Per new guidelines, there should be one Regional Maintenance Center fire safety officer FTE assigned to cover each major ship maintenance period, and one-half FTE for every minor ship maintenance period. That would require a total of 67 full-time fire safety positions across all of the RMCs, according to GAO. However, at present there are only 46 positions budgeted, and seven of these are vacant - so 39 fire safety officers are covering for the work of 67 across the fleet (about 40 percent understaffed). The staffing shortages can create gaps after hours and on holidays/weekends, when most major fires occur. The manning situation is similar at Naval Surface Group commands, which conduct trainings and oversee fire response operations, and the type commands, which are responsible for no-notice fire inspections. (There is also a lack of formal coordination between the fleet organizations and the RMCs on how to assign fire safety officers, GAO found.)

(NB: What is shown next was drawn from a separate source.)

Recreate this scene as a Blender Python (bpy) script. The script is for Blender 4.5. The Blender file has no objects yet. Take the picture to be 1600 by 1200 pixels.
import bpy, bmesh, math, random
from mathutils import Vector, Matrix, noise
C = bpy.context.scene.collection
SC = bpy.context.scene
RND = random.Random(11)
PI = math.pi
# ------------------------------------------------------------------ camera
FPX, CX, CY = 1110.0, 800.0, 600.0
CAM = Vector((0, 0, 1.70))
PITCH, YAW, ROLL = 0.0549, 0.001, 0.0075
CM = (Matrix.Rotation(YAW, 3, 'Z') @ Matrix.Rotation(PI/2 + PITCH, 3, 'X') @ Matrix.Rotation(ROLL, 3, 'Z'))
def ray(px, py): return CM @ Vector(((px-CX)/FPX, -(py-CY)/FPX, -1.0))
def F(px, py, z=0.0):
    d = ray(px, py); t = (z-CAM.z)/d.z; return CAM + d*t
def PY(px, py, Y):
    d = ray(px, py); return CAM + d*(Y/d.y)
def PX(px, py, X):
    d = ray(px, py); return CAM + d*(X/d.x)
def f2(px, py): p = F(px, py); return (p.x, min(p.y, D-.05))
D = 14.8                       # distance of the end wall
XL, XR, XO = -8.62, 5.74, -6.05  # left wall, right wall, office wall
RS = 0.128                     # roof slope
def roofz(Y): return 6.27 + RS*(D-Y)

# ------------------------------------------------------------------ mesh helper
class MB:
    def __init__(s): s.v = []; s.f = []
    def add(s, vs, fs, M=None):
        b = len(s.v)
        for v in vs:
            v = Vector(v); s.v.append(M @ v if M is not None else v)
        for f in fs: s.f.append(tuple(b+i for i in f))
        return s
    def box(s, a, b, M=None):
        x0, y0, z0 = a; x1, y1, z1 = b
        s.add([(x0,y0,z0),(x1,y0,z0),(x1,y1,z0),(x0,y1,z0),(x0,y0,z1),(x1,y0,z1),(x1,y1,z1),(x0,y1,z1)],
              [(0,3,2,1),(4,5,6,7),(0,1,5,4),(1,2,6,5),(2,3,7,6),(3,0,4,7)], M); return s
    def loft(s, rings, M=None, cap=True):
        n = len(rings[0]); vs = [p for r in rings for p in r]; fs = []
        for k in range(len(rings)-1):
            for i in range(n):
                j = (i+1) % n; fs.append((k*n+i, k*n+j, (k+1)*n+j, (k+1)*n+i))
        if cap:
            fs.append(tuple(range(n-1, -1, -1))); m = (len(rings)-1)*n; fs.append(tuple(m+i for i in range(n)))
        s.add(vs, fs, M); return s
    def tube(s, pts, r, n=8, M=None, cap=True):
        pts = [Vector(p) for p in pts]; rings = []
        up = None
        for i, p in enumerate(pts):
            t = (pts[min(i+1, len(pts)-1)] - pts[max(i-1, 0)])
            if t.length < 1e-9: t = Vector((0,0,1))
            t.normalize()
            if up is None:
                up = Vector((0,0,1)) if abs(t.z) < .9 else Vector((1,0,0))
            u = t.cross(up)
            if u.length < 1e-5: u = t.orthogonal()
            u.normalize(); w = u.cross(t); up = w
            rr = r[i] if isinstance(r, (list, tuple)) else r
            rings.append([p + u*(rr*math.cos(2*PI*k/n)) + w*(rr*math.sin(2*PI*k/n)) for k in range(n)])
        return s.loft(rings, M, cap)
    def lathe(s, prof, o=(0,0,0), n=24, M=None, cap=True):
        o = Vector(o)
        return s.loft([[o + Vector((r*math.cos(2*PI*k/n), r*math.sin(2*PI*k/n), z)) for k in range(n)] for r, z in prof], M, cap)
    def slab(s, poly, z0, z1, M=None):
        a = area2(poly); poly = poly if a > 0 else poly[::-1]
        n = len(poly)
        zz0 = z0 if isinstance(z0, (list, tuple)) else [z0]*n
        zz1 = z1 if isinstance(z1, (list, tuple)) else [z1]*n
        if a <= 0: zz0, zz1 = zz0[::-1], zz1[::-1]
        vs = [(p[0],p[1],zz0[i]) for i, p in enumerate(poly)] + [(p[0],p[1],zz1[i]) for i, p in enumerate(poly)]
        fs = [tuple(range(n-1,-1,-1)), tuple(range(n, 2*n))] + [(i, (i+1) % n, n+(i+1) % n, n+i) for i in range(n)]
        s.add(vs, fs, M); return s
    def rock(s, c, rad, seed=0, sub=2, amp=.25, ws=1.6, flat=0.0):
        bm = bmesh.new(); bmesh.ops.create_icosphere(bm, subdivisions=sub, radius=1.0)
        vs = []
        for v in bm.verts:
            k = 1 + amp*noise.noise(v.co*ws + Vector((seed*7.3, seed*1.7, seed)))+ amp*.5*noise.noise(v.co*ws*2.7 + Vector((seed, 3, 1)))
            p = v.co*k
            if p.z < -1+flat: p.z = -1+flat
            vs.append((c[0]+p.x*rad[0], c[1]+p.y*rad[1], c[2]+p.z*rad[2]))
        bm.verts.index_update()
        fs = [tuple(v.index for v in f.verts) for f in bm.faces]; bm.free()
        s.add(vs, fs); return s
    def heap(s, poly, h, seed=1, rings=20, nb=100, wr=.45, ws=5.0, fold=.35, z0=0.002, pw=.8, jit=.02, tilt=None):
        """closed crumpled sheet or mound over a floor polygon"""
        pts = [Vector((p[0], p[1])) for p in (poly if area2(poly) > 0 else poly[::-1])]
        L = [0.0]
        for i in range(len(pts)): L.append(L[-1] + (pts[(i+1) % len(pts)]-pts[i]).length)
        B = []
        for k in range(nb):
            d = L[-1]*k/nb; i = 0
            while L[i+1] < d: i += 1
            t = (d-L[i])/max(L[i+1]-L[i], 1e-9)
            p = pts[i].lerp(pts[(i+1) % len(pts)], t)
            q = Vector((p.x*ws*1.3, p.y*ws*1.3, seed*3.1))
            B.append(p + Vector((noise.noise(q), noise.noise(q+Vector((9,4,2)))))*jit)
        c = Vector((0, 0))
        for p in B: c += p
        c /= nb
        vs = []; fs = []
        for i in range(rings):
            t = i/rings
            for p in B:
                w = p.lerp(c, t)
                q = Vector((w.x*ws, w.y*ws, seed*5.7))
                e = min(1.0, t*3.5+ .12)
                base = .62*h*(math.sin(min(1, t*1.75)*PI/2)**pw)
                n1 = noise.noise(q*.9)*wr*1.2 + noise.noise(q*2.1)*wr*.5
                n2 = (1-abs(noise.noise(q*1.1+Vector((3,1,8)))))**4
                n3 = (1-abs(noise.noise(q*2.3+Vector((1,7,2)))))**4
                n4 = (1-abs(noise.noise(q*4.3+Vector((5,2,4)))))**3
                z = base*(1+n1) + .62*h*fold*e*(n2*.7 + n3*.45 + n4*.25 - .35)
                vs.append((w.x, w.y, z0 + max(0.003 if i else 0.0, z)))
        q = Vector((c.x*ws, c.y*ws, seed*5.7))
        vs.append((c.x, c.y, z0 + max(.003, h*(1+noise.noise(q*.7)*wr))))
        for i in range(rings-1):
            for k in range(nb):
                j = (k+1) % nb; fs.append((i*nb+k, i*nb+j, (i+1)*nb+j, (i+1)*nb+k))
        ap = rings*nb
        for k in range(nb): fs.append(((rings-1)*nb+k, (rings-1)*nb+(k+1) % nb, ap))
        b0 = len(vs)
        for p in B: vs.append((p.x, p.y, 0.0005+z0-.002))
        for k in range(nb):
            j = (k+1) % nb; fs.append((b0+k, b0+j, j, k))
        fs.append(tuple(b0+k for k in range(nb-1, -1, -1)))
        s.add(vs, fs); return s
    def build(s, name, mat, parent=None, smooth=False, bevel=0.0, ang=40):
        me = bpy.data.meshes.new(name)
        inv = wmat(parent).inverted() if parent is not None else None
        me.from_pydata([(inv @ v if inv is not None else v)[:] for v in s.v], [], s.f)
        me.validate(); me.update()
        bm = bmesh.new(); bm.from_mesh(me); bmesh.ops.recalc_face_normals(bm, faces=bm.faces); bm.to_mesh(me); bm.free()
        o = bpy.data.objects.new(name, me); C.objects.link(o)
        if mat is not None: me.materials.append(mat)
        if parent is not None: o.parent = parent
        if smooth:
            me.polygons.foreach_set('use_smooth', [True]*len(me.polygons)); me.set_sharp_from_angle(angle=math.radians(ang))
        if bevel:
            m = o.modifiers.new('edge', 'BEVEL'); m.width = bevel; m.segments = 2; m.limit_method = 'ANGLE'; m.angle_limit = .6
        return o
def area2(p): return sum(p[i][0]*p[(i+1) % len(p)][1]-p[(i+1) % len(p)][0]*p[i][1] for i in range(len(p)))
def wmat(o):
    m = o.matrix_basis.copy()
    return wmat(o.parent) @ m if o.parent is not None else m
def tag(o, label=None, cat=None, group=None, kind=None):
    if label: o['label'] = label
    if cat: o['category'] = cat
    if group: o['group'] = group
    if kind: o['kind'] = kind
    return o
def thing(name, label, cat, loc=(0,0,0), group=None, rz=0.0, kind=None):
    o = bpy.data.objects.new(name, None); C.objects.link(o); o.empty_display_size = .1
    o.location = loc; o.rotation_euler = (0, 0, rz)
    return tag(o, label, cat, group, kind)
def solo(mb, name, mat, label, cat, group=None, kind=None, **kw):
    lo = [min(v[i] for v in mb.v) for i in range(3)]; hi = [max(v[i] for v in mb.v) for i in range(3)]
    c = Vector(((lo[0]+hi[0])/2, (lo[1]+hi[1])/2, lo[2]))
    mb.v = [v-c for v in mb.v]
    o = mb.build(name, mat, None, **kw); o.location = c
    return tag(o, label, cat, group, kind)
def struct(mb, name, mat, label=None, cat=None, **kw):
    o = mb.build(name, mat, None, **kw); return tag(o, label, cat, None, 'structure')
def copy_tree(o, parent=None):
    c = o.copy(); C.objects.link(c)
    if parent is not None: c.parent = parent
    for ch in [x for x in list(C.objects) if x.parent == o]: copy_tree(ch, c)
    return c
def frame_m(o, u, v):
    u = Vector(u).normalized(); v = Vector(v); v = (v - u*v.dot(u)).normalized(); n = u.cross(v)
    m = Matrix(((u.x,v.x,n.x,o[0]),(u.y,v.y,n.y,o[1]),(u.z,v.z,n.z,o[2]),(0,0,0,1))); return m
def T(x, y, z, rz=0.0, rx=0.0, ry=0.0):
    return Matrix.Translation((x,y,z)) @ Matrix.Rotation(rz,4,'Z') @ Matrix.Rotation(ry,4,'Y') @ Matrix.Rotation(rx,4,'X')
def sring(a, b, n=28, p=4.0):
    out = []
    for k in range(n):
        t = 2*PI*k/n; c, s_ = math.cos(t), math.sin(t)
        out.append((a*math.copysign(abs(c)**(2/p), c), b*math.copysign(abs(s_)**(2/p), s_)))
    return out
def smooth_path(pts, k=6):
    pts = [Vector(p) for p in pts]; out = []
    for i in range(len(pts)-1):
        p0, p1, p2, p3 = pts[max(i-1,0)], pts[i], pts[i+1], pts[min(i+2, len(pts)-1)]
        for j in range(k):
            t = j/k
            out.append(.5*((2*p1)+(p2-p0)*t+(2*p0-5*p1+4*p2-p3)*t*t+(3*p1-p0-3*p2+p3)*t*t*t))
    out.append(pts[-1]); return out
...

"Addressing these shortfalls will take years as the Navy has yet to fully budget for these positions," said GAO. "Further, because of civilian workforce hiring limitations put in effect in January 2025 by the Secretary of Defense in response to a presidential order, most of the RMCs we met with and the type commands have delayed hiring fire safety staff."

Without augmentation from assigned fire officers, risk prevention falls on the crew of each ship. Crews are also running short-handed, according to both the Navy and the GAO, and a recent recruitment boom will take time to percolate out to the fleet to produce better "fit and fill." GAO's investigators interviewed the crews of six ships, and all said that they were shorthanded, including one vessel that had a 45 percent manning shortfall compared to normal yard period levels. And the evidence suggests that crewmembers are having to take up slack from other stakeholders.

"On every ship we visited, we found examples where the ship’s crew reported having to take action due to Navy shortfalls or contractors not complying with fire safety standards," GAO wrote - particularly when it comes to fire watch. "Five of the six ship crews we interviewed expressed distrust of contractor fire watch personnel. Multiple RMC officials and ship commanding officers explained that contractor fire watch personnel are often found on their phone, not paying attention, ill-equipped, and, in some cases, not present while hot work is being done."

Lack of enforcement 

As illustrated by the fire watch issues, the Navy also has a problem enforcing the rules it has on the books, GAO found. This traces back a long time: in the year before the devastating fire aboard Bonhomme Richard, Navy officials issued three formal complaints to contractors about fire safety, including a stop work order and a violation for a minor fire. The major fire that consumed the ship started just a few months later, fueled by an accumulation of supplies and flammables stored in a lower vehicle hold. 

At present, RMCs have to get approval from senior leadership at NAVSEA in Washington, D.C. in order to enforce fines on contractors for safety violations. In practice, this means that fines do not generally occur, no matter the severity of the violation. A few contractors have managed to accumulate 100 or more safety citations - mainly for fire safety violations - over the span of a single maintenance availability, with no apparent consequences. 

"RMC and fleet officials attribute the ineffectiveness of [written citations] to the fact that there are no monetary penalties," GAO found. "Crews from five of the six ships we met with told us that [citations] had little to no long-term effect on contractor behavior."